When he’s making what he feels like, Yokoyama might hand out a steamed small pompano floating in a sauce of dashi , sake and sweet rice wine, then tuna in a bland bowl of slithery mountain yam that picked up flavor from soy sauce and wasabi. And then a crunchy slice of giant clam, clam muscle (topped with a “flower” of roe) and pale orange, faintly sweet chunks of monkfish liver wrapped with rice in crisp, warm seaweed.

Then boiled crab and saba (Spanish mackerel) seasoned with vinegar and ginger, both wrapped in seaweed, oysters on the half shell in citrus sauce with green onions and peppery shredded daikon. Even the honeydew that might end such a feast is likely to be as sweet and buttery-tender as you’ve ever tasted.

Yokoyama speaks no English. You’ll recognize him as the older man at the sushi counter who smiles a lot.
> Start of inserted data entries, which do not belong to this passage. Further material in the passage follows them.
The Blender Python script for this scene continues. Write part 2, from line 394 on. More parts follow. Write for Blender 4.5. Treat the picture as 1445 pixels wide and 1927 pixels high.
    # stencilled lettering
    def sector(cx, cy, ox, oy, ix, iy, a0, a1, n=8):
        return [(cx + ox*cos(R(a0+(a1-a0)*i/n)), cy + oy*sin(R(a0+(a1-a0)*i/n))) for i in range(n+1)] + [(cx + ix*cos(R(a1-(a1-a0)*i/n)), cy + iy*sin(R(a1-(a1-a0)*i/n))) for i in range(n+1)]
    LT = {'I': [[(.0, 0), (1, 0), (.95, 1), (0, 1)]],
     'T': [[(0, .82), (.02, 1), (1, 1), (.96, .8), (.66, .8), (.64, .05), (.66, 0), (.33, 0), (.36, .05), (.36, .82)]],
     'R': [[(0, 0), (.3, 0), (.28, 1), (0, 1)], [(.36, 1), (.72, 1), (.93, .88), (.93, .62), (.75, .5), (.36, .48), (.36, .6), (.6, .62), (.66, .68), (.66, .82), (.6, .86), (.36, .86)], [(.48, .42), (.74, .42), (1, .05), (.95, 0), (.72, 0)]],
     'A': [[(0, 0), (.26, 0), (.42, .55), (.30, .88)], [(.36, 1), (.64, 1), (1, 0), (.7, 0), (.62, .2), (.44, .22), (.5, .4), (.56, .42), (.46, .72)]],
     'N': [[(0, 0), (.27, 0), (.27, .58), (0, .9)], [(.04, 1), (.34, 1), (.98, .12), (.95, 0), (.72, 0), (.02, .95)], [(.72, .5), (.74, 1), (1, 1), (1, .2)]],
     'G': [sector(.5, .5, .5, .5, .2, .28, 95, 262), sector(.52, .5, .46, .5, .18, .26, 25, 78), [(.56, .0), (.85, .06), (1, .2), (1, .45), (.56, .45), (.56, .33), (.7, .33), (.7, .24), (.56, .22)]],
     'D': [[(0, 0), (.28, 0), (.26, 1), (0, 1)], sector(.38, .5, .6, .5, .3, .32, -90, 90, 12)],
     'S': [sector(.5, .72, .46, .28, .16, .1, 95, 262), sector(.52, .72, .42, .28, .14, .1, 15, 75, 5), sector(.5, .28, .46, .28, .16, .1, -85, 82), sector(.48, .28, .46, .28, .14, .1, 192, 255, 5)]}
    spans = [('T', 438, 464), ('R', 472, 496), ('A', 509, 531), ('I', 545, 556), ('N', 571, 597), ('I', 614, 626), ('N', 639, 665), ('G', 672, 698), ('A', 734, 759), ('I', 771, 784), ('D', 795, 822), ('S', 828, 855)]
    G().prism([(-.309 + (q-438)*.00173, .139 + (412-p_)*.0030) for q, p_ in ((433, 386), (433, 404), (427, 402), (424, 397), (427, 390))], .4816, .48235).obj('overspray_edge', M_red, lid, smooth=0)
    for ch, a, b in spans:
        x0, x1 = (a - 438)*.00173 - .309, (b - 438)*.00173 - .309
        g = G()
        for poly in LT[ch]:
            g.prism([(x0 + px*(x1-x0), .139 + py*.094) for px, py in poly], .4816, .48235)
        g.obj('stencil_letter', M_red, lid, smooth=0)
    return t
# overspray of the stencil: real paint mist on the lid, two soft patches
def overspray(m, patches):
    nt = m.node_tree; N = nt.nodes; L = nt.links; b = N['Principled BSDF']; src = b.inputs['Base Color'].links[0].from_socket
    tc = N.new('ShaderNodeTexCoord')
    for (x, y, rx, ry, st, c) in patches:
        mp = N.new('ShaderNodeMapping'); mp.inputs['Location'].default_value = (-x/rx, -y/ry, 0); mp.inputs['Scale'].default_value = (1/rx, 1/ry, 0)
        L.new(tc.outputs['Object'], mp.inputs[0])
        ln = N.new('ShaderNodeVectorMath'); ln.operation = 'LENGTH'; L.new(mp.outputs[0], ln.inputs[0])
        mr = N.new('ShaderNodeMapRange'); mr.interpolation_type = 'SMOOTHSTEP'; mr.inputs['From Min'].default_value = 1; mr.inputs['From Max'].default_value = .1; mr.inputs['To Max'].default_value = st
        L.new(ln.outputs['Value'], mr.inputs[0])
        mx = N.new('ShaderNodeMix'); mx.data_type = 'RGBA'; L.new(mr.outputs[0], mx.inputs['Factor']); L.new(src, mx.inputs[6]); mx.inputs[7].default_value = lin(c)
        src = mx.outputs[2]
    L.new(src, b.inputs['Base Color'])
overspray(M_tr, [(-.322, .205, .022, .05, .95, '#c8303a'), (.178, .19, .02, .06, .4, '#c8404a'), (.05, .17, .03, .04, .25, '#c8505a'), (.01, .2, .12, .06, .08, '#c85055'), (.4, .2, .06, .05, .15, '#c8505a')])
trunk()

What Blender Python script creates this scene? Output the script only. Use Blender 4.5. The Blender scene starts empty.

A sushi list will help in ordering, and others on the staff can assist.

* Sushi Fujiyoshi, 333 E. 2nd St., downtown L.A. (in Japanese Village Plaza). (213) 626-1793. Open Tuesday through Sunday for lunch from 11:30 a.m. to 2 p.m.; dinner from 5:30 to 10 p.m. Visa and MasterCard. Beer and wine. Street parking. Lunch and dinner entrees, $5.50 to $12. * What to get: matsu, take, chirashi-don, monkfish liver miso, beef teriyaki, scallop dynamite.